Repeat the data that follows, word for word, without the images.

■ ■ ■ ■ ■ ■ ■

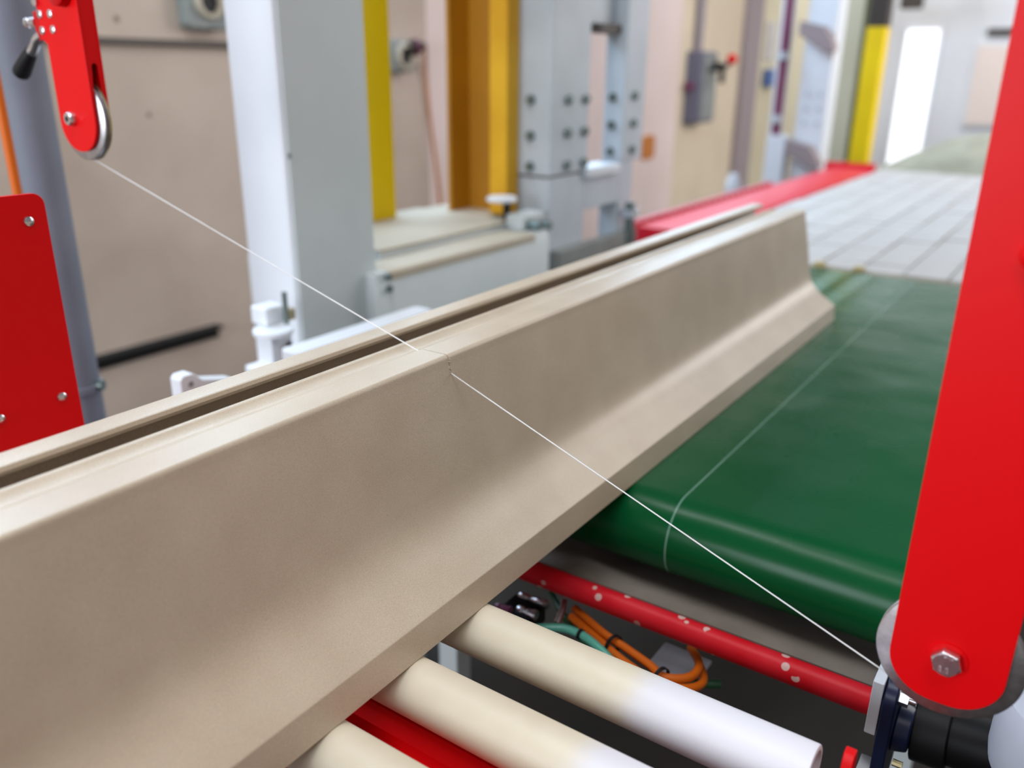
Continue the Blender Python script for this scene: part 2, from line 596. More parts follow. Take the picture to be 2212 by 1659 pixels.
wn = clay.modifiers.new('flat_faces', 'WEIGHTED_NORMAL')
wn.keep_sharp = True
wn.weight = 60
gb = G()
for k in range(9):
    a = random.uniform(-0.0016, 0.0016)
    zz = random.uniform(0.196, 0.212)
    gb.cyl((a, 0.0862 - (0.2157 - zz) * 0.16, zz), (a + 0.0009, 0.0842 - (0.2157 - zz) * 0.16, zz + 0.0006), 0.0009, 0.0003, 6)
bo = part('cut_burr', gb, 'clay', clay, label='tiny clay crumbs pushed out at the wire cut')
bo['kind'] = 'stuff'

# ================================================================== roller conveyor under the clay
RX = (-0.0626, -0.1576, -0.2520)
LAB = ('white plastic conveyor roller nearest the green belt, free end open',
       'white plastic conveyor roller, middle of the three',
       'white plastic conveyor roller at the bottom edge, beside the red angle bar')


def make_roller(x, label):
    t = thing('conveyor_roller', label, 'roller', (x, 0, -0.025), 'white rollers carrying the clay')
    prof = [(0.0208, -0.3085), (0.0238, -0.3085), (0.0247, -0.3078), (0.0250, -0.3065), (0.0250, 0.40), (0.0208, 0.40)]
    part('sleeve', G().lathe(prof, (x, 0, -0.025), (0, 1, 0), 64), 'roller_plastic', t)
    part('axle', G().cyl((x, -0.275, -0.025), (x, 0.4195, -0.025), 0.008), 'steel', t)
    part('bearing_plug', G().cyl((x, -0.285, -0.025), (x, -0.275, -0.025), 0.0206), 'black_rubber', t)
    return t


r0 = make_roller(RX[0], LAB[0])
for k in (1, 2):
    c = r0.copy()
    COL.objects.link(c)
    c.location = (RX[k], 0, -0.025)
    c['label'] = LAB[k]
    for ch in list(r0.children):
        d = ch.copy()
        COL.objects.link(d)
        d.parent = c

t = thing('roller_frame', 'red steel frame with angle bar carrying the white rollers', 'conveyor frame', (-0.16, 0.0, FLOOR))
part('cross_angle', G().prism([(-0.262, -0.074), (-0.176, -0.070), (-0.172, -0.050), (-0.168, -0.050), (-0.170, -0.076), (-0.262, -0.080)], 'y', -0.36, 0.42), 'red_paint', t,
     label='shiny red angle bar between the lower rollers')
part('side_rail', G().box(-0.75, 0.09, 0.42, 0.46, -0.12, 0.0), 'red_paint', t, bevel=0.002)
part('side_rail', G().box(-0.75, -0.03, -0.372, -0.362, -0.16, -0.09), 'red_paint', t, bevel=0.002)
part('guide_tab', G().prism([(-0.060, -0.16), (-0.047, -0.16), (-0.043, -0.005), (-0.048, 0.004), (-0.056, 0.004), (-0.060, -0.003)], 'y', -0.3335, -0.3255), 'red_paint', t, bevel=0.001)
part('tab_foot', G().box(-0.065, -0.04, -0.37, -0.3255, -0.17, -0.158), 'red_paint', t)
for xx in (-0.72, 0.06):
    part('leg', G().box(xx - 0.02, xx + 0.02, 0.42, 0.46, FLOOR, -0.12), 'red_paint', t, bevel=0.002)
for xx in (-0.72, -0.30):
    part('leg', G().box(xx - 0.02, xx + 0.02, -0.372, -0.34, FLOOR, -0.16), 'red_paint', t, bevel=0.002)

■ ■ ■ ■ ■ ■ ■

● Complete answer
Continue the Blender Python script for this scene: part 2, from line 596. More parts follow. Take the picture to be 2212 by 1659 pixels.
wn = clay.modifiers.new('flat_faces', 'WEIGHTED_NORMAL')
wn.keep_sharp = True
wn.weight = 60
gb = G()
for k in range(9):
    a = random.uniform(-0.0016, 0.0016)
    zz = random.uniform(0.196, 0.212)
    gb.cyl((a, 0.0862 - (0.2157 - zz) * 0.16, zz), (a + 0.0009, 0.0842 - (0.2157 - zz) * 0.16, zz + 0.0006), 0.0009, 0.0003, 6)
bo = part('cut_burr', gb, 'clay', clay, label='tiny clay crumbs pushed out at the wire cut')
bo['kind'] = 'stuff'

# ================================================================== roller conveyor under the clay
RX = (-0.0626, -0.1576, -0.2520)
LAB = ('white plastic conveyor roller nearest the green belt, free end open',
       'white plastic conveyor roller, middle of the three',
       'white plastic conveyor roller at the bottom edge, beside the red angle bar')


def make_roller(x, label):
    t = thing('conveyor_roller', label, 'roller', (x, 0, -0.025), 'white rollers carrying the clay')
    prof = [(0.0208, -0.3085), (0.0238, -0.3085), (0.0247, -0.3078), (0.0250, -0.3065), (0.0250, 0.40), (0.0208, 0.40)]
    part('sleeve', G().lathe(prof, (x, 0, -0.025), (0, 1, 0), 64), 'roller_plastic', t)
    part('axle', G().cyl((x, -0.275, -0.025), (x, 0.4195, -0.025), 0.008), 'steel', t)
    part('bearing_plug', G().cyl((x, -0.285, -0.025), (x, -0.275, -0.025), 0.0206), 'black_rubber', t)
    return t


r0 = make_roller(RX[0], LAB[0])
for k in (1, 2):
    c = r0.copy()
    COL.objects.link(c)
    c.location = (RX[k], 0, -0.025)
    c['label'] = LAB[k]
    for ch in list(r0.children):
        d = ch.copy()
        COL.objects.link(d)
        d.parent = c

t = thing('roller_frame', 'red steel frame with angle bar carrying the white rollers', 'conveyor frame', (-0.16, 0.0, FLOOR))
part('cross_angle', G().prism([(-0.262, -0.074), (-0.176, -0.070), (-0.172, -0.050), (-0.168, -0.050), (-0.170, -0.076), (-0.262, -0.080)], 'y', -0.36, 0.42), 'red_paint', t,
     label='shiny red angle bar between the lower rollers')
part('side_rail', G().box(-0.75, 0.09, 0.42, 0.46, -0.12, 0.0), 'red_paint', t, bevel=0.002)
part('side_rail', G().box(-0.75, -0.03, -0.372, -0.362, -0.16, -0.09), 'red_paint', t, bevel=0.002)
part('guide_tab', G().prism([(-0.060, -0.16), (-0.047, -0.16), (-0.043, -0.005), (-0.048, 0.004), (-0.056, 0.004), (-0.060, -0.003)], 'y', -0.3335, -0.3255), 'red_paint', t, bevel=0.001)
part('tab_foot', G().box(-0.065, -0.04, -0.37, -0.3255, -0.17, -0.158), 'red_paint', t)
for xx in (-0.72, 0.06):
    part('leg', G().box(xx - 0.02, xx + 0.02, 0.42, 0.46, FLOOR, -0.12), 'red_paint', t, bevel=0.002)
for xx in (-0.72, -0.30):
    part('leg', G().box(xx - 0.02, xx + 0.02, -0.372, -0.34, FLOOR, -0.16), 'red_paint', t, bevel=0.002)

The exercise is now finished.